> [TASK PROMPT]:
Can you write out all of the material below, word for word?

> [GIVEN MATERIAL]:
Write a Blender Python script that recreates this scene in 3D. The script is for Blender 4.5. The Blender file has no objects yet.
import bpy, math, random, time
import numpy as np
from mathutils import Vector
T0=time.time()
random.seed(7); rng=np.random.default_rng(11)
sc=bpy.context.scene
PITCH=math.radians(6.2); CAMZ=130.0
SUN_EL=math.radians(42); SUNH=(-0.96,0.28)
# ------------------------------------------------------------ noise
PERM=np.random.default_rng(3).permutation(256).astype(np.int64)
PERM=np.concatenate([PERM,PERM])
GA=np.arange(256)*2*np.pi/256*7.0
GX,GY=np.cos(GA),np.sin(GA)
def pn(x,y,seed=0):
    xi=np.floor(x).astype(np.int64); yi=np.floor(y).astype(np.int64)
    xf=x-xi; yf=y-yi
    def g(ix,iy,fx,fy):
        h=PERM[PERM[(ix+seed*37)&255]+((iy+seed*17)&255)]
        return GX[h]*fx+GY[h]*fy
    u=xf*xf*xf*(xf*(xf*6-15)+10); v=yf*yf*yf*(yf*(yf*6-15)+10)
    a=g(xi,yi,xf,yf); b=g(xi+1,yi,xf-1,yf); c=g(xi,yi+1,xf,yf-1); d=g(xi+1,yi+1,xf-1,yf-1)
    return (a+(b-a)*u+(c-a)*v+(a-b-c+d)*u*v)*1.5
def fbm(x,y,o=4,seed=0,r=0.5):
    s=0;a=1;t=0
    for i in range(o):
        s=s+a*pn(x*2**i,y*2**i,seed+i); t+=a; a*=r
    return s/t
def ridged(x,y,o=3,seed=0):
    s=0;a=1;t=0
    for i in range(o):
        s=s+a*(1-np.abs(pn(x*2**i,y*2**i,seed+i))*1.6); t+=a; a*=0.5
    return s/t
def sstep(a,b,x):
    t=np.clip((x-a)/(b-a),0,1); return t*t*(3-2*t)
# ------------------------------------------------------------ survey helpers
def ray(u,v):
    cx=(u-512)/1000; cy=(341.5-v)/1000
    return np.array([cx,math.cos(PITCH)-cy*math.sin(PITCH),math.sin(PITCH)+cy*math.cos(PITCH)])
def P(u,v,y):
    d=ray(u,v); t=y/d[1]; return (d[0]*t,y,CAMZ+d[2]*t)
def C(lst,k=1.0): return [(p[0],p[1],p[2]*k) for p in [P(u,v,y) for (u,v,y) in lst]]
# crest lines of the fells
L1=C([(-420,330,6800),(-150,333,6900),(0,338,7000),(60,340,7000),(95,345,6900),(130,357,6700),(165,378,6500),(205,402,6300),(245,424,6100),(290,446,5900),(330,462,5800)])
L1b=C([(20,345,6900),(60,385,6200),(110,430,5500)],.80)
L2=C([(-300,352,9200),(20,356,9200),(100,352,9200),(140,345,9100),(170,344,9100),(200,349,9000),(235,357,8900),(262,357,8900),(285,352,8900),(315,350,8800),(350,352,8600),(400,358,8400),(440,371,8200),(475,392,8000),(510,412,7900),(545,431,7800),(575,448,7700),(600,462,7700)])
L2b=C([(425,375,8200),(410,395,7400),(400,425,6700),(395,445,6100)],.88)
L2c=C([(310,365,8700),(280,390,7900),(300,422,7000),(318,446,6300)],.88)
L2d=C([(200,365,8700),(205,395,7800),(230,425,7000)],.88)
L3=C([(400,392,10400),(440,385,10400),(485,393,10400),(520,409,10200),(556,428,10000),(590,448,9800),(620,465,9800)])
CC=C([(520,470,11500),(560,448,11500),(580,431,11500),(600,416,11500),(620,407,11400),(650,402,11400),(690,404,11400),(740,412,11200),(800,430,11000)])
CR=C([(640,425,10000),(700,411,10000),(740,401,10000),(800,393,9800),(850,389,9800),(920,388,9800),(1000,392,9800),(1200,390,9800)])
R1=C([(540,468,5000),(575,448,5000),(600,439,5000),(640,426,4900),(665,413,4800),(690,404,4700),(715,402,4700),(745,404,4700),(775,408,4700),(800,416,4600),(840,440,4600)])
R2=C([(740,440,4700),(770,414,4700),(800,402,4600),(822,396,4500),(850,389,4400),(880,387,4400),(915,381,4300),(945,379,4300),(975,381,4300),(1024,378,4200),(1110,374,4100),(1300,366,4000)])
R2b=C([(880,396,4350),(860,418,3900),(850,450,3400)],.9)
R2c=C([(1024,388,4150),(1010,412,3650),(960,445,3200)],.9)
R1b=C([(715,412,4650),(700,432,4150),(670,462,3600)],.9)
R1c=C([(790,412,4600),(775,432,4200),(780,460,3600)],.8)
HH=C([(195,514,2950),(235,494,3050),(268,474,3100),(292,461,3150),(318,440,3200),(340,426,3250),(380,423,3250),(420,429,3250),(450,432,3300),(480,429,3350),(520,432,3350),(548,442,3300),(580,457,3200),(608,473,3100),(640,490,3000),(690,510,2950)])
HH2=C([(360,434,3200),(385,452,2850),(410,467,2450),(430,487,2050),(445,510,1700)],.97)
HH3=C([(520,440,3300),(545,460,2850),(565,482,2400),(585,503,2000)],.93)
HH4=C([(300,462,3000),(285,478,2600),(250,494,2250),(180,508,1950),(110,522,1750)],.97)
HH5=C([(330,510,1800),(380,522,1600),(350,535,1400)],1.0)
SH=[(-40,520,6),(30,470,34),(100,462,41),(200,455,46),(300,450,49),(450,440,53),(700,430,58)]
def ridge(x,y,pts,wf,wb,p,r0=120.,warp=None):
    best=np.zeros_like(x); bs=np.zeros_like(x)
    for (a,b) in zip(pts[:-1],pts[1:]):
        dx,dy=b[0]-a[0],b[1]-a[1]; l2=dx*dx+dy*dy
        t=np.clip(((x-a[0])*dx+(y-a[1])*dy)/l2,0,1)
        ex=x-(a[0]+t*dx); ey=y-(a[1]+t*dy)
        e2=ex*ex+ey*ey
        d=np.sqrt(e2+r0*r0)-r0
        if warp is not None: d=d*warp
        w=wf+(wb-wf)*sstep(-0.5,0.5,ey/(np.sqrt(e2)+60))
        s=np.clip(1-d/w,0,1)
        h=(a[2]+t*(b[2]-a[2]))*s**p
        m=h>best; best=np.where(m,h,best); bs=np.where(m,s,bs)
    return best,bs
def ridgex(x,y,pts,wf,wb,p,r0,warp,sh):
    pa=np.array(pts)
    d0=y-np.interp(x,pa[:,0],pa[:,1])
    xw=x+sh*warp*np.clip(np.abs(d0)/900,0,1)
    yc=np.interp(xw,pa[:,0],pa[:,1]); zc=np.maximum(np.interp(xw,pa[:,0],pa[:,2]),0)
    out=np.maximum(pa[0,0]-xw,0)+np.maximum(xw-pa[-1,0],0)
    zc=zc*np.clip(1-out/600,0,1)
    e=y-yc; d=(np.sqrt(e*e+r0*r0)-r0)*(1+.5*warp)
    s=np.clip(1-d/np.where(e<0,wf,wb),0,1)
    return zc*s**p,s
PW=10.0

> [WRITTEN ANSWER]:
Write a Blender Python script that recreates this scene in 3D. The script is for Blender 4.5. The Blender file has no objects yet.
import bpy, math, random, time
import numpy as np
from mathutils import Vector
T0=time.time()
random.seed(7); rng=np.random.default_rng(11)
sc=bpy.context.scene
PITCH=math.radians(6.2); CAMZ=130.0
SUN_EL=math.radians(42); SUNH=(-0.96,0.28)
# ------------------------------------------------------------ noise
PERM=np.random.default_rng(3).permutation(256).astype(np.int64)
PERM=np.concatenate([PERM,PERM])
GA=np.arange(256)*2*np.pi/256*7.0
GX,GY=np.cos(GA),np.sin(GA)
def pn(x,y,seed=0):
    xi=np.floor(x).astype(np.int64); yi=np.floor(y).astype(np.int64)
    xf=x-xi; yf=y-yi
    def g(ix,iy,fx,fy):
        h=PERM[PERM[(ix+seed*37)&255]+((iy+seed*17)&255)]
        return GX[h]*fx+GY[h]*fy
    u=xf*xf*xf*(xf*(xf*6-15)+10); v=yf*yf*yf*(yf*(yf*6-15)+10)
    a=g(xi,yi,xf,yf); b=g(xi+1,yi,xf-1,yf); c=g(xi,yi+1,xf,yf-1); d=g(xi+1,yi+1,xf-1,yf-1)
    return (a+(b-a)*u+(c-a)*v+(a-b-c+d)*u*v)*1.5
def fbm(x,y,o=4,seed=0,r=0.5):
    s=0;a=1;t=0
    for i in range(o):
        s=s+a*pn(x*2**i,y*2**i,seed+i); t+=a; a*=r
    return s/t
def ridged(x,y,o=3,seed=0):
    s=0;a=1;t=0
    for i in range(o):
        s=s+a*(1-np.abs(pn(x*2**i,y*2**i,seed+i))*1.6); t+=a; a*=0.5
    return s/t
def sstep(a,b,x):
    t=np.clip((x-a)/(b-a),0,1); return t*t*(3-2*t)
# ------------------------------------------------------------ survey helpers
def ray(u,v):
    cx=(u-512)/1000; cy=(341.5-v)/1000
    return np.array([cx,math.cos(PITCH)-cy*math.sin(PITCH),math.sin(PITCH)+cy*math.cos(PITCH)])
def P(u,v,y):
    d=ray(u,v); t=y/d[1]; return (d[0]*t,y,CAMZ+d[2]*t)
def C(lst,k=1.0): return [(p[0],p[1],p[2]*k) for p in [P(u,v,y) for (u,v,y) in lst]]
# crest lines of the fells
L1=C([(-420,330,6800),(-150,333,6900),(0,338,7000),(60,340,7000),(95,345,6900),(130,357,6700),(165,378,6500),(205,402,6300),(245,424,6100),(290,446,5900),(330,462,5800)])
L1b=C([(20,345,6900),(60,385,6200),(110,430,5500)],.80)
L2=C([(-300,352,9200),(20,356,9200),(100,352,9200),(140,345,9100),(170,344,9100),(200,349,9000),(235,357,8900),(262,357,8900),(285,352,8900),(315,350,8800),(350,352,8600),(400,358,8400),(440,371,8200),(475,392,8000),(510,412,7900),(545,431,7800),(575,448,7700),(600,462,7700)])
L2b=C([(425,375,8200),(410,395,7400),(400,425,6700),(395,445,6100)],.88)
L2c=C([(310,365,8700),(280,390,7900),(300,422,7000),(318,446,6300)],.88)
L2d=C([(200,365,8700),(205,395,7800),(230,425,7000)],.88)
L3=C([(400,392,10400),(440,385,10400),(485,393,10400),(520,409,10200),(556,428,10000),(590,448,9800),(620,465,9800)])
CC=C([(520,470,11500),(560,448,11500),(580,431,11500),(600,416,11500),(620,407,11400),(650,402,11400),(690,404,11400),(740,412,11200),(800,430,11000)])
CR=C([(640,425,10000),(700,411,10000),(740,401,10000),(800,393,9800),(850,389,9800),(920,388,9800),(1000,392,9800),(1200,390,9800)])
R1=C([(540,468,5000),(575,448,5000),(600,439,5000),(640,426,4900),(665,413,4800),(690,404,4700),(715,402,4700),(745,404,4700),(775,408,4700),(800,416,4600),(840,440,4600)])
R2=C([(740,440,4700),(770,414,4700),(800,402,4600),(822,396,4500),(850,389,4400),(880,387,4400),(915,381,4300),(945,379,4300),(975,381,4300),(1024,378,4200),(1110,374,4100),(1300,366,4000)])
R2b=C([(880,396,4350),(860,418,3900),(850,450,3400)],.9)
R2c=C([(1024,388,4150),(1010,412,3650),(960,445,3200)],.9)
R1b=C([(715,412,4650),(700,432,4150),(670,462,3600)],.9)
R1c=C([(790,412,4600),(775,432,4200),(780,460,3600)],.8)
HH=C([(195,514,2950),(235,494,3050),(268,474,3100),(292,461,3150),(318,440,3200),(340,426,3250),(380,423,3250),(420,429,3250),(450,432,3300),(480,429,3350),(520,432,3350),(548,442,3300),(580,457,3200),(608,473,3100),(640,490,3000),(690,510,2950)])
HH2=C([(360,434,3200),(385,452,2850),(410,467,2450),(430,487,2050),(445,510,1700)],.97)
HH3=C([(520,440,3300),(545,460,2850),(565,482,2400),(585,503,2000)],.93)
HH4=C([(300,462,3000),(285,478,2600),(250,494,2250),(180,508,1950),(110,522,1750)],.97)
HH5=C([(330,510,1800),(380,522,1600),(350,535,1400)],1.0)
SH=[(-40,520,6),(30,470,34),(100,462,41),(200,455,46),(300,450,49),(450,440,53),(700,430,58)]
def ridge(x,y,pts,wf,wb,p,r0=120.,warp=None):
    best=np.zeros_like(x); bs=np.zeros_like(x)
    for (a,b) in zip(pts[:-1],pts[1:]):
        dx,dy=b[0]-a[0],b[1]-a[1]; l2=dx*dx+dy*dy
        t=np.clip(((x-a[0])*dx+(y-a[1])*dy)/l2,0,1)
        ex=x-(a[0]+t*dx); ey=y-(a[1]+t*dy)
        e2=ex*ex+ey*ey
        d=np.sqrt(e2+r0*r0)-r0
        if warp is not None: d=d*warp
        w=wf+(wb-wf)*sstep(-0.5,0.5,ey/(np.sqrt(e2)+60))
        s=np.clip(1-d/w,0,1)
        h=(a[2]+t*(b[2]-a[2]))*s**p
        m=h>best; best=np.where(m,h,best); bs=np.where(m,s,bs)
    return best,bs
def ridgex(x,y,pts,wf,wb,p,r0,warp,sh):
    pa=np.array(pts)
    d0=y-np.interp(x,pa[:,0],pa[:,1])
    xw=x+sh*warp*np.clip(np.abs(d0)/900,0,1)
    yc=np.interp(xw,pa[:,0],pa[:,1]); zc=np.maximum(np.interp(xw,pa[:,0],pa[:,2]),0)
    out=np.maximum(pa[0,0]-xw,0)+np.maximum(xw-pa[-1,0],0)
    zc=zc*np.clip(1-out/600,0,1)
    e=y-yc; d=(np.sqrt(e*e+r0*r0)-r0)*(1+.5*warp)
    s=np.clip(1-d/np.where(e<0,wf,wb),0,1)
    return zc*s**p,s
PW=10.0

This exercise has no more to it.